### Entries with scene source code
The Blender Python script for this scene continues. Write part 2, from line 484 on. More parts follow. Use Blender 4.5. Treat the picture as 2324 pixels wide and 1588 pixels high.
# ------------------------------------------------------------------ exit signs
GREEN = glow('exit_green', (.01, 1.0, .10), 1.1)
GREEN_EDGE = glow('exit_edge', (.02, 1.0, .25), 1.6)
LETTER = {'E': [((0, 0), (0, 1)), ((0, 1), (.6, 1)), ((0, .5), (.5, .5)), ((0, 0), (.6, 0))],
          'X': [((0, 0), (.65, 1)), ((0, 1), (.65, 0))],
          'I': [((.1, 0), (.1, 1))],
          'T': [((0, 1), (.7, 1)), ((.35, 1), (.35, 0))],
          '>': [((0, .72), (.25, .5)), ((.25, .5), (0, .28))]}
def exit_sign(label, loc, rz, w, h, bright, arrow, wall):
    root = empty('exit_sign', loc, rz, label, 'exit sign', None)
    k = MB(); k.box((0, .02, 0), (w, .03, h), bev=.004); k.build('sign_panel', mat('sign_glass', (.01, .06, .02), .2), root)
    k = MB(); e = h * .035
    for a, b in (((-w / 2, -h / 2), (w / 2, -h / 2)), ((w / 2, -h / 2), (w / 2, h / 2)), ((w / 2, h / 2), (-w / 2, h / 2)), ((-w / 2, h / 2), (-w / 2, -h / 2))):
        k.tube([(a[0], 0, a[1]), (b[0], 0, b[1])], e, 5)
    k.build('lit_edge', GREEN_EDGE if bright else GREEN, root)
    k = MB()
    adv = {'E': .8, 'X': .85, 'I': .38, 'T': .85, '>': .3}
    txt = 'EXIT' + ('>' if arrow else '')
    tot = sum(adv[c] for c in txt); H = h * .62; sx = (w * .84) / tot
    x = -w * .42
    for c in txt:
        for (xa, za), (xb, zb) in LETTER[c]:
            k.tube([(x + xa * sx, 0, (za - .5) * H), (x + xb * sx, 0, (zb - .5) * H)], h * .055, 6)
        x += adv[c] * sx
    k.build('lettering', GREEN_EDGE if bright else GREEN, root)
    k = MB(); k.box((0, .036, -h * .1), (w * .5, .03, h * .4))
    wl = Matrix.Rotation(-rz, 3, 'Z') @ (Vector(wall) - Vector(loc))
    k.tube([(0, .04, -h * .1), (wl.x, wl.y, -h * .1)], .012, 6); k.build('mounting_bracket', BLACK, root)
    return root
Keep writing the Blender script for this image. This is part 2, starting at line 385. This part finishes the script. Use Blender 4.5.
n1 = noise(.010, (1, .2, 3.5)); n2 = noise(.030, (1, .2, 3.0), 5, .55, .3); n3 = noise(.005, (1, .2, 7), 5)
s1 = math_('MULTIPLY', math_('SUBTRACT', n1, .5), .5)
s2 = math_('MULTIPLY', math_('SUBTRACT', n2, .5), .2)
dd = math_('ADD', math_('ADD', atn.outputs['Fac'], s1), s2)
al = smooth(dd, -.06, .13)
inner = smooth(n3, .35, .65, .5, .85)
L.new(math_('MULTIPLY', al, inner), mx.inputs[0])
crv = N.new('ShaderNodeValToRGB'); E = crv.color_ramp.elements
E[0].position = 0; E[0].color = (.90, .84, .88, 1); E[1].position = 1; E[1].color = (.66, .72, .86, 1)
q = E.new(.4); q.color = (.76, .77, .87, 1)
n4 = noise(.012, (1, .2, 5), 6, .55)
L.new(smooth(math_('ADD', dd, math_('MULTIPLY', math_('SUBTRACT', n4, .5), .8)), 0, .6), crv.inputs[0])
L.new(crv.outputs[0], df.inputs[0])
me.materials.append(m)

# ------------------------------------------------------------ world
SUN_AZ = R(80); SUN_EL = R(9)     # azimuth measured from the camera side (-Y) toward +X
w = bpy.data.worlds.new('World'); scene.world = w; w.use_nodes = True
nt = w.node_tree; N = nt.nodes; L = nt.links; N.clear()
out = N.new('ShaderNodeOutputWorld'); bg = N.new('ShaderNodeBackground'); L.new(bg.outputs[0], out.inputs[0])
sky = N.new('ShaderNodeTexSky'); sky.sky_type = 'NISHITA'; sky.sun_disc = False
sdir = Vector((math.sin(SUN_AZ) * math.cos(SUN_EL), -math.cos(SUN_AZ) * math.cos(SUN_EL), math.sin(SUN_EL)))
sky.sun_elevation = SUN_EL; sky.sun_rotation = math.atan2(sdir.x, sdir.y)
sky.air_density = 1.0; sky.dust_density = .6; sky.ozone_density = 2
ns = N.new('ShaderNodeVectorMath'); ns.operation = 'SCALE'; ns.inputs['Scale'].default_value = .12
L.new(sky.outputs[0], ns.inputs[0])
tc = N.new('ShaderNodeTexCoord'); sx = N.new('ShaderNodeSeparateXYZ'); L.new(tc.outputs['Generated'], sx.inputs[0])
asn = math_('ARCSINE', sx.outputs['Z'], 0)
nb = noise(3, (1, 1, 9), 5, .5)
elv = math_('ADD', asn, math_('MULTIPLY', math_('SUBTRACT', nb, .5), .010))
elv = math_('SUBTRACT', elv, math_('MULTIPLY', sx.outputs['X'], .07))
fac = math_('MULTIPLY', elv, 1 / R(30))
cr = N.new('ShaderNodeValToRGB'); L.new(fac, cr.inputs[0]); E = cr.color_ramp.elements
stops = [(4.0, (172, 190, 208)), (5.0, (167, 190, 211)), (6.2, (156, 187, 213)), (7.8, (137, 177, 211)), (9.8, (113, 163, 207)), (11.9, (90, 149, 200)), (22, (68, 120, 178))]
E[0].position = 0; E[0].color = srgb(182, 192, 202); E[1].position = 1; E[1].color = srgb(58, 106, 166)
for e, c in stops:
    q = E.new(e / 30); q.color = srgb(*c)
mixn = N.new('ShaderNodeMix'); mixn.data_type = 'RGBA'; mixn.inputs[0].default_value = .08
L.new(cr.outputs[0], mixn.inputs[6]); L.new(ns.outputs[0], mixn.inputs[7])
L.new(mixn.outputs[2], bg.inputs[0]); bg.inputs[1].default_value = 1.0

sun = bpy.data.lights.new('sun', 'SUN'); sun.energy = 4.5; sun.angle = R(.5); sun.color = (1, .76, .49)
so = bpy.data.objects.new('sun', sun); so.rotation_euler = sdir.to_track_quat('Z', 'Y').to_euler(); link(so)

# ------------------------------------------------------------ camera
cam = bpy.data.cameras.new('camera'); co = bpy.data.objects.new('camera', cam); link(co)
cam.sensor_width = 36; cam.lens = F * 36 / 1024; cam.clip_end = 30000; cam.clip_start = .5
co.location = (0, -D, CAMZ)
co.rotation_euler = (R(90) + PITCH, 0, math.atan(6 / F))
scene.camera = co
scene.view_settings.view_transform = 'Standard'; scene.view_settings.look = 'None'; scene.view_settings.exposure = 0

### Short exercise
Reproduce each record exactly as it appears.

### Answer to the exercise
The Blender Python script for this scene continues. Write part 2, from line 484 on. More parts follow. Use Blender 4.5. Treat the picture as 2324 pixels wide and 1588 pixels high.
# ------------------------------------------------------------------ exit signs
GREEN = glow('exit_green', (.01, 1.0, .10), 1.1)
GREEN_EDGE = glow('exit_edge', (.02, 1.0, .25), 1.6)
LETTER = {'E': [((0, 0), (0, 1)), ((0, 1), (.6, 1)), ((0, .5), (.5, .5)), ((0, 0), (.6, 0))],
          'X': [((0, 0), (.65, 1)), ((0, 1), (.65, 0))],
          'I': [((.1, 0), (.1, 1))],
          'T': [((0, 1), (.7, 1)), ((.35, 1), (.35, 0))],
          '>': [((0, .72), (.25, .5)), ((.25, .5), (0, .28))]}
def exit_sign(label, loc, rz, w, h, bright, arrow, wall):
    root = empty('exit_sign', loc, rz, label, 'exit sign', None)
    k = MB(); k.box((0, .02, 0), (w, .03, h), bev=.004); k.build('sign_panel', mat('sign_glass', (.01, .06, .02), .2), root)
    k = MB(); e = h * .035
    for a, b in (((-w / 2, -h / 2), (w / 2, -h / 2)), ((w / 2, -h / 2), (w / 2, h / 2)), ((w / 2, h / 2), (-w / 2, h / 2)), ((-w / 2, h / 2), (-w / 2, -h / 2))):
        k.tube([(a[0], 0, a[1]), (b[0], 0, b[1])], e, 5)
    k.build('lit_edge', GREEN_EDGE if bright else GREEN, root)
    k = MB()
    adv = {'E': .8, 'X': .85, 'I': .38, 'T': .85, '>': .3}
    txt = 'EXIT' + ('>' if arrow else '')
    tot = sum(adv[c] for c in txt); H = h * .62; sx = (w * .84) / tot
    x = -w * .42
    for c in txt:
        for (xa, za), (xb, zb) in LETTER[c]:
            k.tube([(x + xa * sx, 0, (za - .5) * H), (x + xb * sx, 0, (zb - .5) * H)], h * .055, 6)
        x += adv[c] * sx
    k.build('lettering', GREEN_EDGE if bright else GREEN, root)
    k = MB(); k.box((0, .036, -h * .1), (w * .5, .03, h * .4))
    wl = Matrix.Rotation(-rz, 3, 'Z') @ (Vector(wall) - Vector(loc))
    k.tube([(0, .04, -h * .1), (wl.x, wl.y, -h * .1)], .012, 6); k.build('mounting_bracket', BLACK, root)
    return root
Keep writing the Blender script for this image. This is part 2, starting at line 385. This part finishes the script. Use Blender 4.5.
n1 = noise(.010, (1, .2, 3.5)); n2 = noise(.030, (1, .2, 3.0), 5, .55, .3); n3 = noise(.005, (1, .2, 7), 5)
s1 = math_('MULTIPLY', math_('SUBTRACT', n1, .5), .5)
s2 = math_('MULTIPLY', math_('SUBTRACT', n2, .5), .2)
dd = math_('ADD', math_('ADD', atn.outputs['Fac'], s1), s2)
al = smooth(dd, -.06, .13)
inner = smooth(n3, .35, .65, .5, .85)
L.new(math_('MULTIPLY', al, inner), mx.inputs[0])
crv = N.new('ShaderNodeValToRGB'); E = crv.color_ramp.elements
E[0].position = 0; E[0].color = (.90, .84, .88, 1); E[1].position = 1; E[1].color = (.66, .72, .86, 1)
q = E.new(.4); q.color = (.76, .77, .87, 1)
n4 = noise(.012, (1, .2, 5), 6, .55)
L.new(smooth(math_('ADD', dd, math_('MULTIPLY', math_('SUBTRACT', n4, .5), .8)), 0, .6), crv.inputs[0])
L.new(crv.outputs[0], df.inputs[0])
me.materials.append(m)

# ------------------------------------------------------------ world
SUN_AZ = R(80); SUN_EL = R(9)     # azimuth measured from the camera side (-Y) toward +X
w = bpy.data.worlds.new('World'); scene.world = w; w.use_nodes = True
nt = w.node_tree; N = nt.nodes; L = nt.links; N.clear()
out = N.new('ShaderNodeOutputWorld'); bg = N.new('ShaderNodeBackground'); L.new(bg.outputs[0], out.inputs[0])
sky = N.new('ShaderNodeTexSky'); sky.sky_type = 'NISHITA'; sky.sun_disc = False
sdir = Vector((math.sin(SUN_AZ) * math.cos(SUN_EL), -math.cos(SUN_AZ) * math.cos(SUN_EL), math.sin(SUN_EL)))
sky.sun_elevation = SUN_EL; sky.sun_rotation = math.atan2(sdir.x, sdir.y)
sky.air_density = 1.0; sky.dust_density = .6; sky.ozone_density = 2
ns = N.new('ShaderNodeVectorMath'); ns.operation = 'SCALE'; ns.inputs['Scale'].default_value = .12
L.new(sky.outputs[0], ns.inputs[0])
tc = N.new('ShaderNodeTexCoord'); sx = N.new('ShaderNodeSeparateXYZ'); L.new(tc.outputs['Generated'], sx.inputs[0])
asn = math_('ARCSINE', sx.outputs['Z'], 0)
nb = noise(3, (1, 1, 9), 5, .5)
elv = math_('ADD', asn, math_('MULTIPLY', math_('SUBTRACT', nb, .5), .010))
elv = math_('SUBTRACT', elv, math_('MULTIPLY', sx.outputs['X'], .07))
fac = math_('MULTIPLY', elv, 1 / R(30))
cr = N.new('ShaderNodeValToRGB'); L.new(fac, cr.inputs[0]); E = cr.color_ramp.elements
stops = [(4.0, (172, 190, 208)), (5.0, (167, 190, 211)), (6.2, (156, 187, 213)), (7.8, (137, 177, 211)), (9.8, (113, 163, 207)), (11.9, (90, 149, 200)), (22, (68, 120, 178))]
E[0].position = 0; E[0].color = srgb(182, 192, 202); E[1].position = 1; E[1].color = srgb(58, 106, 166)
for e, c in stops:
    q = E.new(e / 30); q.color = srgb(*c)
mixn = N.new('ShaderNodeMix'); mixn.data_type = 'RGBA'; mixn.inputs[0].default_value = .08
L.new(cr.outputs[0], mixn.inputs[6]); L.new(ns.outputs[0], mixn.inputs[7])
L.new(mixn.outputs[2], bg.inputs[0]); bg.inputs[1].default_value = 1.0

sun = bpy.data.lights.new('sun', 'SUN'); sun.energy = 4.5; sun.angle = R(.5); sun.color = (1, .76, .49)
so = bpy.data.objects.new('sun', sun); so.rotation_euler = sdir.to_track_quat('Z', 'Y').to_euler(); link(so)

# ------------------------------------------------------------ camera
cam = bpy.data.cameras.new('camera'); co = bpy.data.objects.new('camera', cam); link(co)
cam.sensor_width = 36; cam.lens = F * 36 / 1024; cam.clip_end = 30000; cam.clip_start = .5
co.location = (0, -D, CAMZ)
co.rotation_euler = (R(90) + PITCH, 0, math.atan(6 / F))
scene.camera = co
scene.view_settings.view_transform = 'Standard'; scene.view_settings.look = 'None'; scene.view_settings.exposure = 0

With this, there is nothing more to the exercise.